A Written Submission to the 37th Regular Session of the United Nations Human Rights Council by the Asian Legal Resource Centre
The Asian Legal Resource Centre (ALRC) wishes to draw the attention of the UN Human Rights Council (UNHRC) to the unabated practice of torture in Nepal. In the absence of scientific investigation technology and techniques, the Nepalese police have been routinely making use of torture in order to complete their investigations. While this has been ongoing, the police as an institution and the politicians as policymakers, have been turning blind and deaf to this menace.
The state of Nepal has inherited the decades old Police Force and the Royal Nepalese Army, many of whom fought during the conflict. Moreover, the security forces brought their ambivalent attitudes towards torture and impunity with them into modern Nepal.
The absence of the culture of collecting physical evidence results in the practice of torture, and the Nepal police is passive in collecting physical evidence. The country has the tradition of collecting confessions rather than evidence.

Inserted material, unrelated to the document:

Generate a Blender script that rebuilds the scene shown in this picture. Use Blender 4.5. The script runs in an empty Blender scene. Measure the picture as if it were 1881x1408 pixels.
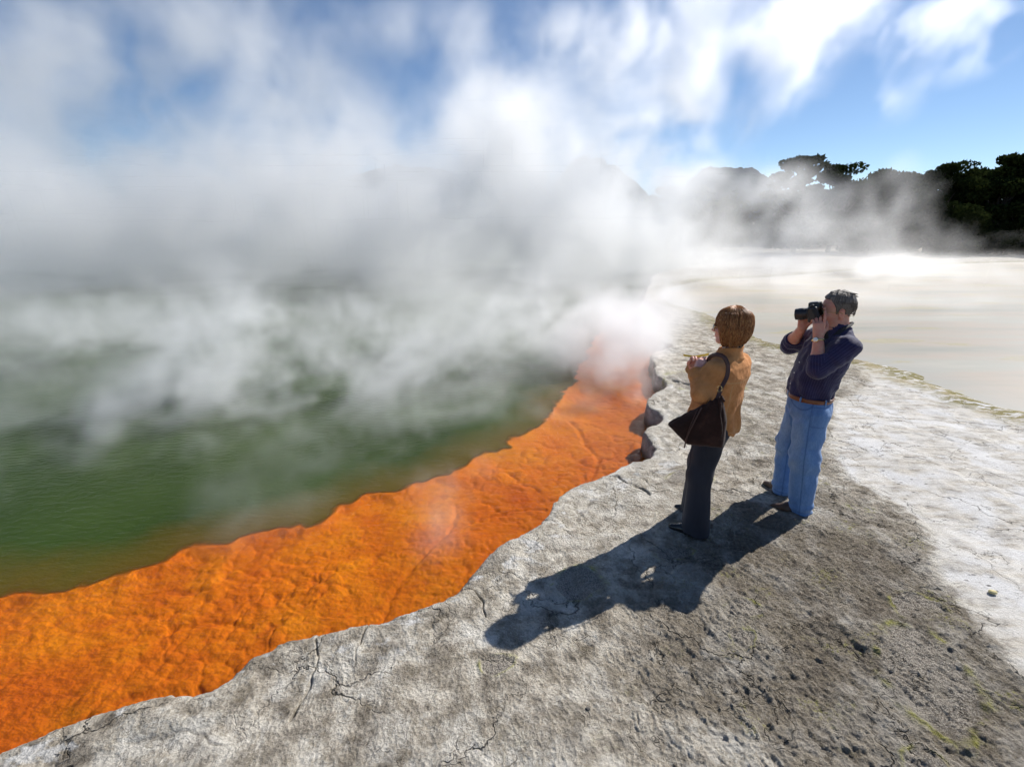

With Nepal’s investigation system based on confession, law and order is in a fragile state. Confession comes by force or torture. Due to the lack of criminalization, torture and impunity are rampant. Ultimately, the rule of law situation has been affected.
The most common methods of physical torture reported include beatings using the hands, kicking (which may be while the police are still clad in their boots) and using instruments such as bamboo sticks, plastic pipes and batons. The severity of the torture does not necessarily depend on the instruments were used by the police.
Government officials have failed to recognize, and at times blatantly denied, the existence of the systematic use of torture in the post-conflict period, and downplayed the scale of the problem by characterizing instances of torture as isolated incidents.
As the government of Nepal ratified the CAT convention in 1991, it has an obligation to combat torture in Nepal. According to the Evidence Act 1974, the court would not consider evidence if it is the product of force or torture. After the ratification of the CAT Convention, Nepal enacted a Torture Compensation Act (TCA) 1996. But the TCA is not compatible with the CAT Convention. This law fails to criminalize torture, and simply provides reparation to the victims.
Due to lack of effective remedy and lack of criminalization of torture, victims of torture cannot file an FIR in the police stations. In many instances, the TCA failed to provide reparation to the victims of torture as well. One of the provisions in the TCA is the health check of the accused before arrest and before release. But this provision has been rarely implemented.
While the government has attempted to devolve responsibility for torture to the individual policeman, in reality, it is solely responsible for creating situational forces that shape the characters of the individual policemen. An implicit compact that no one will be prosecuted for the use of torture encourages, or, at the very least, permits the individual policeman to commit torture.
The ALRC respectfully requests the HRC to urge the government of Nepal to take concrete steps to end the practice of torture. This is a golden opportunity for the state to build infrastructure and bring in scientific technology for investigation. More training and resources to the policing institution must be made. Torture only serves to undermine the justice system (both criminal and civil) in Nepal, and this should motivate honest policymakers to take aggressive steps aimed at rooting it out.